Give the data below again exactly as it stands. Omit the pictures.
===== RECORDS FOR THE TASK =====
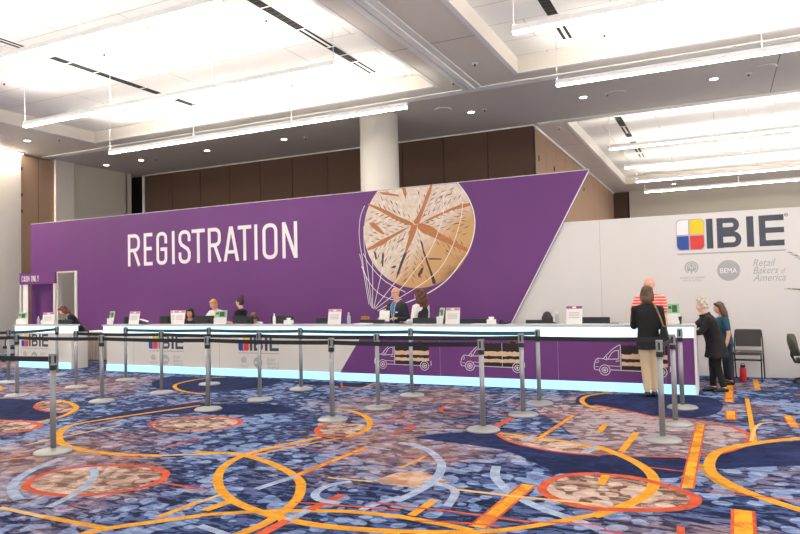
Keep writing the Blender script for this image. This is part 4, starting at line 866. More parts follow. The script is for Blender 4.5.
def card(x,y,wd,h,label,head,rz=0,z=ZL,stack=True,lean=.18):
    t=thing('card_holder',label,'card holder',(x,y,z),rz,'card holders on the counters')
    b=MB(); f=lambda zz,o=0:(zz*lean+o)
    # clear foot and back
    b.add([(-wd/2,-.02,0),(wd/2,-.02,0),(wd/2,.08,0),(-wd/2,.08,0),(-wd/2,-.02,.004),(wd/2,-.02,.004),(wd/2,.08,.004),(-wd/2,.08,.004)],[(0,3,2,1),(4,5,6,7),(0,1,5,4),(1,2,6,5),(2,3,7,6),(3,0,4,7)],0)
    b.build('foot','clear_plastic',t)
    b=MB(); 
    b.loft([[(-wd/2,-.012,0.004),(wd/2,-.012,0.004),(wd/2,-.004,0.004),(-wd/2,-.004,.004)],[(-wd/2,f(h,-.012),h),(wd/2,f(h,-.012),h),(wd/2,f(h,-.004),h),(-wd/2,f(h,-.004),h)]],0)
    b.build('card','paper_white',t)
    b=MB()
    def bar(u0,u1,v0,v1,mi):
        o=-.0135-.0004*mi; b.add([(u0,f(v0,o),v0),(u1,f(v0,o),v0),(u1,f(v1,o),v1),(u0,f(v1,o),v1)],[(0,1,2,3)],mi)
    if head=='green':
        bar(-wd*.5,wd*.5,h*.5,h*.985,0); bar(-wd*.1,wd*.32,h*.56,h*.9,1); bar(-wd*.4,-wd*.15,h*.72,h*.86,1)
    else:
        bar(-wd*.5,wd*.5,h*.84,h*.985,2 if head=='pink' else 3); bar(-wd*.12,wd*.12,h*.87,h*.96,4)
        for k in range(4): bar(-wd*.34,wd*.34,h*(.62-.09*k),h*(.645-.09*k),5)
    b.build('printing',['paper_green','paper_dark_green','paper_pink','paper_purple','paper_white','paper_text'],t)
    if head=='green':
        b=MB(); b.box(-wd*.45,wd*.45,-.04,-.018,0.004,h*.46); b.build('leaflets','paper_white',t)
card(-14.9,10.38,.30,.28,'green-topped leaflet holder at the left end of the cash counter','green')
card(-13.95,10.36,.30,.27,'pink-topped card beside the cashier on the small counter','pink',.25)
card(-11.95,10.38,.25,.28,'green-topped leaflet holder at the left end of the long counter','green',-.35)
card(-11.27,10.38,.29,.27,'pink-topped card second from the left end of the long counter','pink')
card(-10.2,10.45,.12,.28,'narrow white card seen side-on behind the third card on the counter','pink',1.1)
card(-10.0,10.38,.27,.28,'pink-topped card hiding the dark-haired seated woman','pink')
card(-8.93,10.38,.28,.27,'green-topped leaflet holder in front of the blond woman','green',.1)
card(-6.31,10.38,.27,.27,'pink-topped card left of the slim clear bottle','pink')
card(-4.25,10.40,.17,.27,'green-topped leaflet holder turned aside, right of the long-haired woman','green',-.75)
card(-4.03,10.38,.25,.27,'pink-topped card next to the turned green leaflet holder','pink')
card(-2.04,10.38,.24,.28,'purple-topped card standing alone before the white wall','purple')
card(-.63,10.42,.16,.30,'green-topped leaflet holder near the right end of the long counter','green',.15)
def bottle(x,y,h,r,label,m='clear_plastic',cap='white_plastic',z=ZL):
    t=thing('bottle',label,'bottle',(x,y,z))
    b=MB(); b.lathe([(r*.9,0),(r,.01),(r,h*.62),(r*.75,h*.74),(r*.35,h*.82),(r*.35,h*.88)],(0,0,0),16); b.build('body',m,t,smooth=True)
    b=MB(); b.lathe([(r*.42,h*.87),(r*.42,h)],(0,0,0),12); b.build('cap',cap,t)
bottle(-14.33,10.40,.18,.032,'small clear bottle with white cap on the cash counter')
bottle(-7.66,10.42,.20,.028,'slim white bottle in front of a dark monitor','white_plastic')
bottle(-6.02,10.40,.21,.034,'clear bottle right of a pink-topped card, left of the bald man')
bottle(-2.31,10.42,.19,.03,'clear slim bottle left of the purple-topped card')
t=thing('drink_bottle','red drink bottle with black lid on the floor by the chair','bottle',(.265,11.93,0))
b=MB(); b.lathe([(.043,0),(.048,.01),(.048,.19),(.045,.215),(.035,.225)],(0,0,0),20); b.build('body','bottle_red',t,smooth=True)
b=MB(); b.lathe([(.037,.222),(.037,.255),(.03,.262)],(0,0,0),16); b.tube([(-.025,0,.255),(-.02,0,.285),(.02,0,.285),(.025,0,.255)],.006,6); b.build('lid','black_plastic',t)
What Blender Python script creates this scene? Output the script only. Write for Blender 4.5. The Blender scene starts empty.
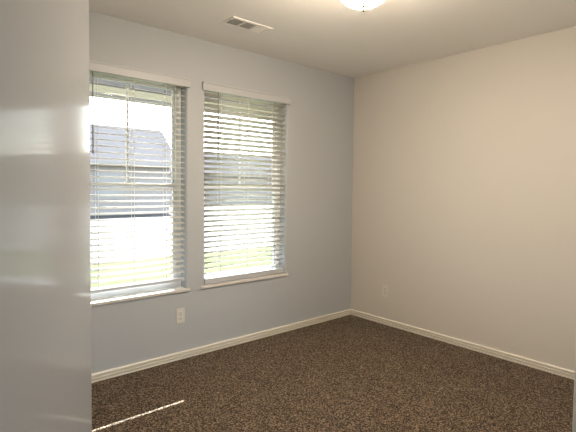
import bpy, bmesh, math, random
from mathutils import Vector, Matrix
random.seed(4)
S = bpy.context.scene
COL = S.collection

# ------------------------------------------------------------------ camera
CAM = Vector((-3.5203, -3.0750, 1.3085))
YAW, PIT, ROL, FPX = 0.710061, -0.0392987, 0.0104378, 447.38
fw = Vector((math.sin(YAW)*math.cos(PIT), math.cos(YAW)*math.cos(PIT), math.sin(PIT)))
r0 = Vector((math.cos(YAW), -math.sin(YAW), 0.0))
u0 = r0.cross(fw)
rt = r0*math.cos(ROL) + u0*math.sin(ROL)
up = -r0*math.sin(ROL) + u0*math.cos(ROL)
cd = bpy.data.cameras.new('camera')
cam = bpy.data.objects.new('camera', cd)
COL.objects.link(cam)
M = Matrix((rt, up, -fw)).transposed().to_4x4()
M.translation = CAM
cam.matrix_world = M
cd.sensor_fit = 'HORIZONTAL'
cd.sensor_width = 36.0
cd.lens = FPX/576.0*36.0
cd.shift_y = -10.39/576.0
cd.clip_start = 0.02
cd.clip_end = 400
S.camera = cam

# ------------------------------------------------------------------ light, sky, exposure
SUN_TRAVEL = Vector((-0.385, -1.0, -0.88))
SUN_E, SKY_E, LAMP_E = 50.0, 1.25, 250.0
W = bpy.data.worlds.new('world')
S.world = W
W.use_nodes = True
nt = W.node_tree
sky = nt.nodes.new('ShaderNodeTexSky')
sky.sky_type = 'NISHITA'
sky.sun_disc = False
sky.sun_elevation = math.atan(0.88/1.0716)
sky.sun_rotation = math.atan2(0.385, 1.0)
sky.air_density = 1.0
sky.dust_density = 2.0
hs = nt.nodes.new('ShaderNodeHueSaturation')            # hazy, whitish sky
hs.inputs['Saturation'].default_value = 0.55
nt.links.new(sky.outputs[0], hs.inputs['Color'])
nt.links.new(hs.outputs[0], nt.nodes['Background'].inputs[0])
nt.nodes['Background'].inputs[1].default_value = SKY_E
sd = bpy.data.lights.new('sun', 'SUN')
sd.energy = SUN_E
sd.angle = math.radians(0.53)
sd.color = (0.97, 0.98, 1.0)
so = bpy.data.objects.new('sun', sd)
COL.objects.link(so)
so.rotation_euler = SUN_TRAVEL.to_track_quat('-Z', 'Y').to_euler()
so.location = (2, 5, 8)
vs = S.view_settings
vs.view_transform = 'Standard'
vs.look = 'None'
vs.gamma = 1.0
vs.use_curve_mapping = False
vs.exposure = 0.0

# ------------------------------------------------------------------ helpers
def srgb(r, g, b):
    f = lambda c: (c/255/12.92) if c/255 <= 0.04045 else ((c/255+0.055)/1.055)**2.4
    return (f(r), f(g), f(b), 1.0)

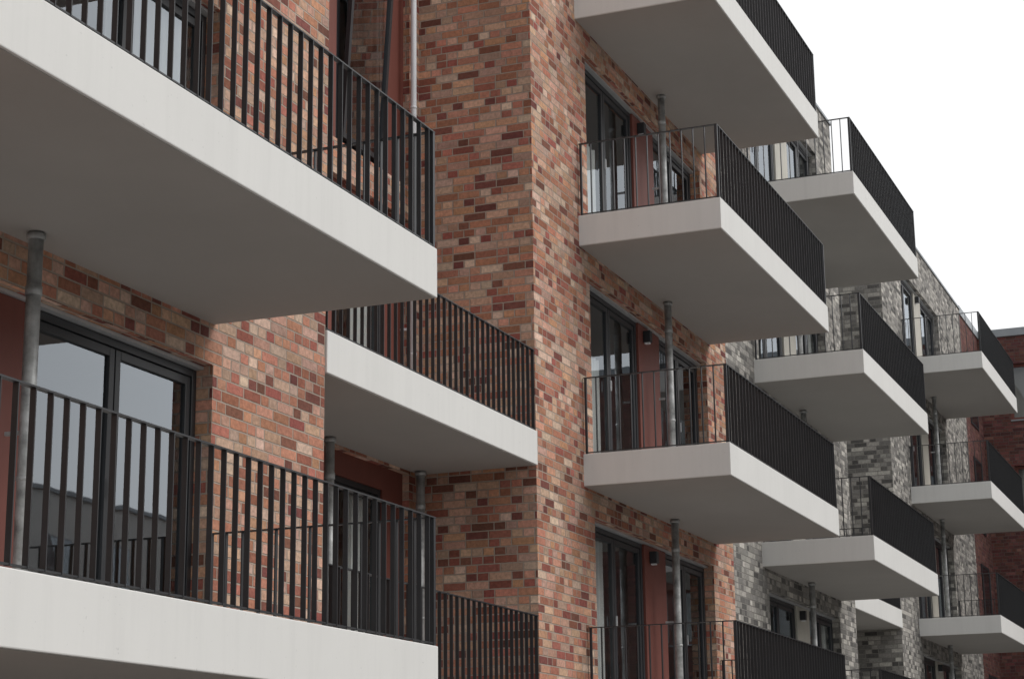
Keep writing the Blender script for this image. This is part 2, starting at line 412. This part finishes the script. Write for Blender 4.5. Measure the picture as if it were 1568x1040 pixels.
=====
OUTPUT OF THE TASK:
Keep writing the Blender script for this image. This is part 4, starting at line 866. More parts follow. The script is for Blender 4.5.
def card(x,y,wd,h,label,head,rz=0,z=ZL,stack=True,lean=.18):
    t=thing('card_holder',label,'card holder',(x,y,z),rz,'card holders on the counters')
    b=MB(); f=lambda zz,o=0:(zz*lean+o)
    # clear foot and back
    b.add([(-wd/2,-.02,0),(wd/2,-.02,0),(wd/2,.08,0),(-wd/2,.08,0),(-wd/2,-.02,.004),(wd/2,-.02,.004),(wd/2,.08,.004),(-wd/2,.08,.004)],[(0,3,2,1),(4,5,6,7),(0,1,5,4),(1,2,6,5),(2,3,7,6),(3,0,4,7)],0)
    b.build('foot','clear_plastic',t)
    b=MB(); 
    b.loft([[(-wd/2,-.012,0.004),(wd/2,-.012,0.004),(wd/2,-.004,0.004),(-wd/2,-.004,.004)],[(-wd/2,f(h,-.012),h),(wd/2,f(h,-.012),h),(wd/2,f(h,-.004),h),(-wd/2,f(h,-.004),h)]],0)
    b.build('card','paper_white',t)
    b=MB()
    def bar(u0,u1,v0,v1,mi):
        o=-.0135-.0004*mi; b.add([(u0,f(v0,o),v0),(u1,f(v0,o),v0),(u1,f(v1,o),v1),(u0,f(v1,o),v1)],[(0,1,2,3)],mi)
    if head=='green':
        bar(-wd*.5,wd*.5,h*.5,h*.985,0); bar(-wd*.1,wd*.32,h*.56,h*.9,1); bar(-wd*.4,-wd*.15,h*.72,h*.86,1)
    else:
        bar(-wd*.5,wd*.5,h*.84,h*.985,2 if head=='pink' else 3); bar(-wd*.12,wd*.12,h*.87,h*.96,4)
        for k in range(4): bar(-wd*.34,wd*.34,h*(.62-.09*k),h*(.645-.09*k),5)
    b.build('printing',['paper_green','paper_dark_green','paper_pink','paper_purple','paper_white','paper_text'],t)
    if head=='green':
        b=MB(); b.box(-wd*.45,wd*.45,-.04,-.018,0.004,h*.46); b.build('leaflets','paper_white',t)
card(-14.9,10.38,.30,.28,'green-topped leaflet holder at the left end of the cash counter','green')
card(-13.95,10.36,.30,.27,'pink-topped card beside the cashier on the small counter','pink',.25)
card(-11.95,10.38,.25,.28,'green-topped leaflet holder at the left end of the long counter','green',-.35)
card(-11.27,10.38,.29,.27,'pink-topped card second from the left end of the long counter','pink')
card(-10.2,10.45,.12,.28,'narrow white card seen side-on behind the third card on the counter','pink',1.1)
card(-10.0,10.38,.27,.28,'pink-topped card hiding the dark-haired seated woman','pink')
card(-8.93,10.38,.28,.27,'green-topped leaflet holder in front of the blond woman','green',.1)
card(-6.31,10.38,.27,.27,'pink-topped card left of the slim clear bottle','pink')
card(-4.25,10.40,.17,.27,'green-topped leaflet holder turned aside, right of the long-haired woman','green',-.75)
card(-4.03,10.38,.25,.27,'pink-topped card next to the turned green leaflet holder','pink')
card(-2.04,10.38,.24,.28,'purple-topped card standing alone before the white wall','purple')
card(-.63,10.42,.16,.30,'green-topped leaflet holder near the right end of the long counter','green',.15)
def bottle(x,y,h,r,label,m='clear_plastic',cap='white_plastic',z=ZL):
    t=thing('bottle',label,'bottle',(x,y,z))
    b=MB(); b.lathe([(r*.9,0),(r,.01),(r,h*.62),(r*.75,h*.74),(r*.35,h*.82),(r*.35,h*.88)],(0,0,0),16); b.build('body',m,t,smooth=True)
    b=MB(); b.lathe([(r*.42,h*.87),(r*.42,h)],(0,0,0),12); b.build('cap',cap,t)
bottle(-14.33,10.40,.18,.032,'small clear bottle with white cap on the cash counter')
bottle(-7.66,10.42,.20,.028,'slim white bottle in front of a dark monitor','white_plastic')
bottle(-6.02,10.40,.21,.034,'clear bottle right of a pink-topped card, left of the bald man')
bottle(-2.31,10.42,.19,.03,'clear slim bottle left of the purple-topped card')
t=thing('drink_bottle','red drink bottle with black lid on the floor by the chair','bottle',(.265,11.93,0))
b=MB(); b.lathe([(.043,0),(.048,.01),(.048,.19),(.045,.215),(.035,.225)],(0,0,0),20); b.build('body','bottle_red',t,smooth=True)
b=MB(); b.lathe([(.037,.222),(.037,.255),(.03,.262)],(0,0,0),16); b.tube([(-.025,0,.255),(-.02,0,.285),(.02,0,.285),(.025,0,.255)],.006,6); b.build('lid','black_plastic',t)
What Blender Python script creates this scene? Output the script only. Write for Blender 4.5. The Blender scene starts empty.
import bpy, bmesh, math, random
from mathutils import Vector, Matrix
random.seed(4)
S = bpy.context.scene
COL = S.collection

# ------------------------------------------------------------------ camera
CAM = Vector((-3.5203, -3.0750, 1.3085))
YAW, PIT, ROL, FPX = 0.710061, -0.0392987, 0.0104378, 447.38
fw = Vector((math.sin(YAW)*math.cos(PIT), math.cos(YAW)*math.cos(PIT), math.sin(PIT)))
r0 = Vector((math.cos(YAW), -math.sin(YAW), 0.0))
u0 = r0.cross(fw)
rt = r0*math.cos(ROL) + u0*math.sin(ROL)
up = -r0*math.sin(ROL) + u0*math.cos(ROL)
cd = bpy.data.cameras.new('camera')
cam = bpy.data.objects.new('camera', cd)
COL.objects.link(cam)
M = Matrix((rt, up, -fw)).transposed().to_4x4()
M.translation = CAM
cam.matrix_world = M
cd.sensor_fit = 'HORIZONTAL'
cd.sensor_width = 36.0
cd.lens = FPX/576.0*36.0
cd.shift_y = -10.39/576.0
cd.clip_start = 0.02
cd.clip_end = 400
S.camera = cam

# ------------------------------------------------------------------ light, sky, exposure
SUN_TRAVEL = Vector((-0.385, -1.0, -0.88))
SUN_E, SKY_E, LAMP_E = 50.0, 1.25, 250.0
W = bpy.data.worlds.new('world')
S.world = W
W.use_nodes = True
nt = W.node_tree
sky = nt.nodes.new('ShaderNodeTexSky')
sky.sky_type = 'NISHITA'
sky.sun_disc = False
sky.sun_elevation = math.atan(0.88/1.0716)
sky.sun_rotation = math.atan2(0.385, 1.0)
sky.air_density = 1.0
sky.dust_density = 2.0
hs = nt.nodes.new('ShaderNodeHueSaturation')            # hazy, whitish sky
hs.inputs['Saturation'].default_value = 0.55
nt.links.new(sky.outputs[0], hs.inputs['Color'])
nt.links.new(hs.outputs[0], nt.nodes['Background'].inputs[0])
nt.nodes['Background'].inputs[1].default_value = SKY_E
sd = bpy.data.lights.new('sun', 'SUN')
sd.energy = SUN_E
sd.angle = math.radians(0.53)
sd.color = (0.97, 0.98, 1.0)
so = bpy.data.objects.new('sun', sd)
COL.objects.link(so)
so.rotation_euler = SUN_TRAVEL.to_track_quat('-Z', 'Y').to_euler()
so.location = (2, 5, 8)
vs = S.view_settings
vs.view_transform = 'Standard'
vs.look = 'None'
vs.gamma = 1.0
vs.use_curve_mapping = False
vs.exposure = 0.0

# ------------------------------------------------------------------ helpers
def srgb(r, g, b):
    f = lambda c: (c/255/12.92) if c/255 <= 0.04045 else ((c/255+0.055)/1.055)**2.4
    return (f(r), f(g), f(b), 1.0)

Keep writing the Blender script for this image. This is part 2, starting at line 412. This part finishes the script. Write for Blender 4.5. Measure the picture as if it were 1568x1040 pixels.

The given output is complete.